Using a client bit map per hash

If we can safely assume that there will not be many clients per mapping (although there may be 1000s of clients connected to a store), we can keep a bit map of client per hash. As the number of clients increases, the size of the bit map will increase. But by using a combination of single byte number and a 8-bit bit map, we can reduce the space requirement per hash for this client bit map. Also with this we can keep a maximum of 65536 clients per mapping that grows dynamically (1 short at a time per mapping). If there are more than 65536 clients, we can safely broadcast to clients who are above this number. So this approach does not limit the number of clients that can connect to a store in anyway.

The above requires that when a client connects its client descriptor is mapped to an integer that can be used as an index into a bit map. When a client disconnects, the index slot is freed. This allows for two things:

1. Avoid leaking the Voltron abstraction of ClientDescriptor beyond EhcacheActiveEntity
2. Ability to build lock free abstractions to allocate and de-allocate an integer index slot when the client connects or disconnects respectively
3. The current clientStoreMap can be converted to a Map of bit maps, which makes the disconnect processing far simpler.

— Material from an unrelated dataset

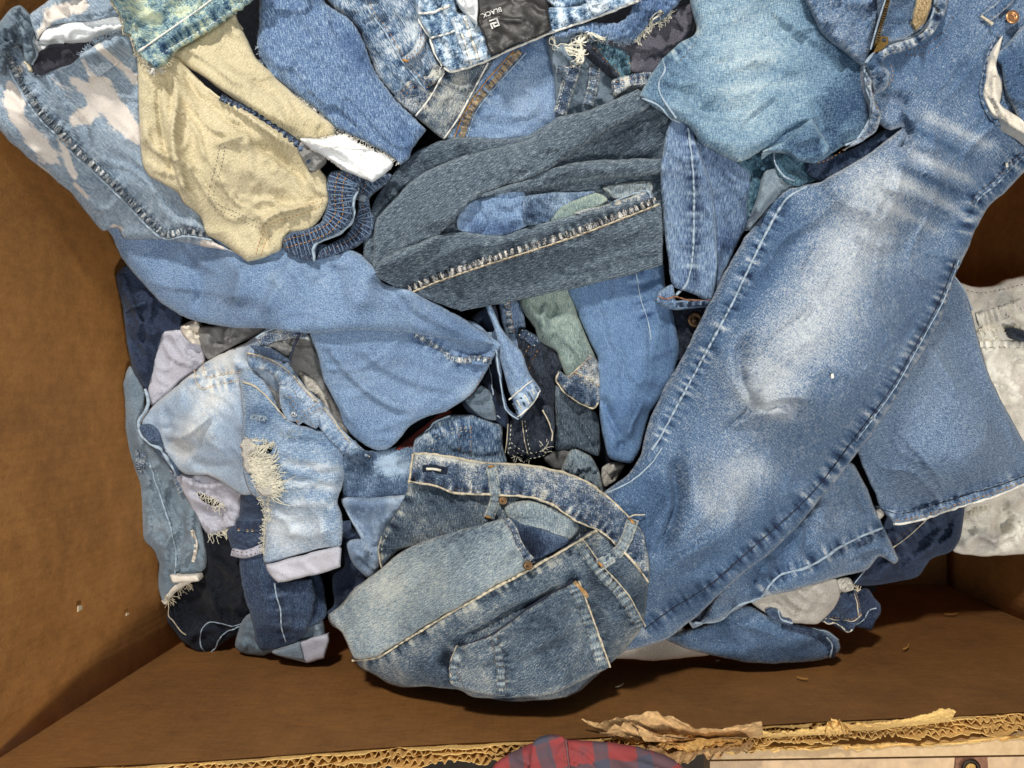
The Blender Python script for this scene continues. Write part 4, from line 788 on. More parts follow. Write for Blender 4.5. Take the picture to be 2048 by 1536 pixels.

TODO: Create diagrams and descriptions to explain the two approaches above. Describe pros and cons of the approaches. This is still work in progress

[lorban]

Depends on #1077

[ljacomet]

As commented on PR #1120 there is still some clean up to do as the clear messages did introduce a ServerStoreOp that does not require a key. And for the moment the design forces it to specify one.

[ljacomet]

My previous comment is on the wrong issue - the clear message was introduced by #1075 and so the fix needs to happen under that issue.